## Problem statement
Read through the records below and copy each line that uses the word "empty".

## Data rows
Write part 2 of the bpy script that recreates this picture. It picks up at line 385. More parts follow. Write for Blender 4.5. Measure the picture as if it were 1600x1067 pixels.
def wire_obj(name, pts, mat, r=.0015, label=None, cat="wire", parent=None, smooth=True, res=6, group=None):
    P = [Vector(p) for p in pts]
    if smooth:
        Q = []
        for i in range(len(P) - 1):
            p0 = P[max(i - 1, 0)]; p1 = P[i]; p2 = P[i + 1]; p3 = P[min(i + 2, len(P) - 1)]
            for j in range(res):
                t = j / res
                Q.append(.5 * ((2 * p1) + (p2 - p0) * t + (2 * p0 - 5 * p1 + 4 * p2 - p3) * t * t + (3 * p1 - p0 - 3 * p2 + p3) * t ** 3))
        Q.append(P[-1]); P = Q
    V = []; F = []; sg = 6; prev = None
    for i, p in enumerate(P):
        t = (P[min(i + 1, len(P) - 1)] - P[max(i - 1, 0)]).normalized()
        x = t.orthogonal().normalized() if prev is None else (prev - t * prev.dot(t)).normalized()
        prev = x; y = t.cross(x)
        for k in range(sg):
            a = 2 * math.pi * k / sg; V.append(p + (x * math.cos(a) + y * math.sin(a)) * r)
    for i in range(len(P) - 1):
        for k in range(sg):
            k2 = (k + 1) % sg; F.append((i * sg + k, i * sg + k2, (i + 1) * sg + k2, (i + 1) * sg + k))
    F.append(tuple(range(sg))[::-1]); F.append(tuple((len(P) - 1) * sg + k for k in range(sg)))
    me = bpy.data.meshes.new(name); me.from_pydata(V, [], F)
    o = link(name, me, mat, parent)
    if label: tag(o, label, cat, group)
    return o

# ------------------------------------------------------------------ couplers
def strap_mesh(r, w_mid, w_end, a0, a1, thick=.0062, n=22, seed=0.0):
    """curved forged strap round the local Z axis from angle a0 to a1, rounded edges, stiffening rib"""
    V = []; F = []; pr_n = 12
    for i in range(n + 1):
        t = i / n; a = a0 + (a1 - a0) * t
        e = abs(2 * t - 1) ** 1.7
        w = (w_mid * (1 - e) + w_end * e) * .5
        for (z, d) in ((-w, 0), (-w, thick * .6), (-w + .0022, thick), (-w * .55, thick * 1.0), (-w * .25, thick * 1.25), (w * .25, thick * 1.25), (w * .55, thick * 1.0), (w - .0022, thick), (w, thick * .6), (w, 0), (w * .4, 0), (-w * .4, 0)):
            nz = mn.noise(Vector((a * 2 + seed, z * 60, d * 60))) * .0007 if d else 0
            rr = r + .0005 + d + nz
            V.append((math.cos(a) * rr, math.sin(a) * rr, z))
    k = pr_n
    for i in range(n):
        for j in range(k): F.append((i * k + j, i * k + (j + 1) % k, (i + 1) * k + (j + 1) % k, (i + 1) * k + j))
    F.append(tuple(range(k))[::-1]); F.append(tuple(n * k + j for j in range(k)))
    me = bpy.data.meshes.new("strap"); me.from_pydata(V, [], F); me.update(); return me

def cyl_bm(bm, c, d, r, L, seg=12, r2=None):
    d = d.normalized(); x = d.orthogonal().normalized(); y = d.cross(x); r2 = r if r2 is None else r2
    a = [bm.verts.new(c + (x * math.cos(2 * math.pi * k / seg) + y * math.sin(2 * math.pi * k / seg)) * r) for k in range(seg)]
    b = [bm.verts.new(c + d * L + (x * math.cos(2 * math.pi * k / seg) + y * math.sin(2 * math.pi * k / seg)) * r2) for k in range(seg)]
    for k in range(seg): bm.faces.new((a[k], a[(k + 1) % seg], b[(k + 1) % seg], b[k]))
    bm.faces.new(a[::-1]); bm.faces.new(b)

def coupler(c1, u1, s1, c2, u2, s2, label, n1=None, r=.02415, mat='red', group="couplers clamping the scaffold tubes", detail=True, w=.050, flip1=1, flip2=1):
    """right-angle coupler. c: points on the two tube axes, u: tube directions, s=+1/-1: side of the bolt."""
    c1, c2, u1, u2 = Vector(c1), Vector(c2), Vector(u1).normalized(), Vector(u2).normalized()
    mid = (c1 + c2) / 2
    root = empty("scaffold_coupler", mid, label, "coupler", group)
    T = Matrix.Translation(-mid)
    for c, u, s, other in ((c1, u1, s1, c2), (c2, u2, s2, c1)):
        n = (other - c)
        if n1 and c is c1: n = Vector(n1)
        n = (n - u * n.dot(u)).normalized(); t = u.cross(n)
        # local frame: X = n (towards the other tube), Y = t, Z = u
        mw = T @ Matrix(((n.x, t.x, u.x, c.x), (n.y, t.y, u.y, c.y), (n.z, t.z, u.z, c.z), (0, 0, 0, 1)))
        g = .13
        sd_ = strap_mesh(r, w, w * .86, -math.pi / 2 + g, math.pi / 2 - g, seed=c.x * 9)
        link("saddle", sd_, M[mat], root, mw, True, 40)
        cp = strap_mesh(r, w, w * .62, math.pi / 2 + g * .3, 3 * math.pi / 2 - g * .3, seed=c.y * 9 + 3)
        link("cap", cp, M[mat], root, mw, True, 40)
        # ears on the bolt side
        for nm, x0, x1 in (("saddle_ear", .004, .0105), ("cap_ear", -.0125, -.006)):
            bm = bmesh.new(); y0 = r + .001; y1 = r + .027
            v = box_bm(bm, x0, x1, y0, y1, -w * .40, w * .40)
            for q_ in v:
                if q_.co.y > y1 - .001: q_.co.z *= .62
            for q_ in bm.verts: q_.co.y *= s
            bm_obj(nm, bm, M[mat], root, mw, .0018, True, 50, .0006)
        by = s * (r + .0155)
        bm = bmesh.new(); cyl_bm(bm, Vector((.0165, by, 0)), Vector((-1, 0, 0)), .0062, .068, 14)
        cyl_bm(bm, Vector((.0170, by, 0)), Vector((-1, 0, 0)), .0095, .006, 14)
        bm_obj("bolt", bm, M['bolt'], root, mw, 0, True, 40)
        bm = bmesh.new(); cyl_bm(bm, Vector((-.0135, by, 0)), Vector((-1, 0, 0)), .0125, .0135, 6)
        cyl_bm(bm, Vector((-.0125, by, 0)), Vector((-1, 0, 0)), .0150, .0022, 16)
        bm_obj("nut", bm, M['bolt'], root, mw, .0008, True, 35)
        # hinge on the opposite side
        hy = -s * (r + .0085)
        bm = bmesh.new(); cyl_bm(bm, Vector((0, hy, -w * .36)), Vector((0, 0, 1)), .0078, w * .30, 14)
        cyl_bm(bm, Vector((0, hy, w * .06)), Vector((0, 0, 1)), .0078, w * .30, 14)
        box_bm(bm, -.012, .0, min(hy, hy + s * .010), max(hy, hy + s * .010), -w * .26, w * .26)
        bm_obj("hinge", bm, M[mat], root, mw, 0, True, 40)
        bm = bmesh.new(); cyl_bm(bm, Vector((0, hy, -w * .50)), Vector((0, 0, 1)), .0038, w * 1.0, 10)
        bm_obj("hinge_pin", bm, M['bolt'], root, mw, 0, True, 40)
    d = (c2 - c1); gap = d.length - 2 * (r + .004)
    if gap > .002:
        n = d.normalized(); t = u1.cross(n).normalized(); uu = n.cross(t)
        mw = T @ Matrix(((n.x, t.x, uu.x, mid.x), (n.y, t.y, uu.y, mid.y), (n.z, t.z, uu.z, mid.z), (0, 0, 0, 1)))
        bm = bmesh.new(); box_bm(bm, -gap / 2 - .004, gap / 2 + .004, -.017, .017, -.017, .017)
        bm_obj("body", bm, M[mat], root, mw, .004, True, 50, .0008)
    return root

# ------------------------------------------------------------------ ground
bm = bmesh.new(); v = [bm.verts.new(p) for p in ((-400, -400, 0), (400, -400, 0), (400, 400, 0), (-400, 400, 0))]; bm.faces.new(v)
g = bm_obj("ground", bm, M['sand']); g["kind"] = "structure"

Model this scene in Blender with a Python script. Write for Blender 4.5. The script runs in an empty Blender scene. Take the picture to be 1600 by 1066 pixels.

## Exercise response
    root = empty("scaffold_coupler", mid, label, "coupler", group)
Model this scene in Blender with a Python script. Write for Blender 4.5. The script runs in an empty Blender scene. Take the picture to be 1600 by 1066 pixels.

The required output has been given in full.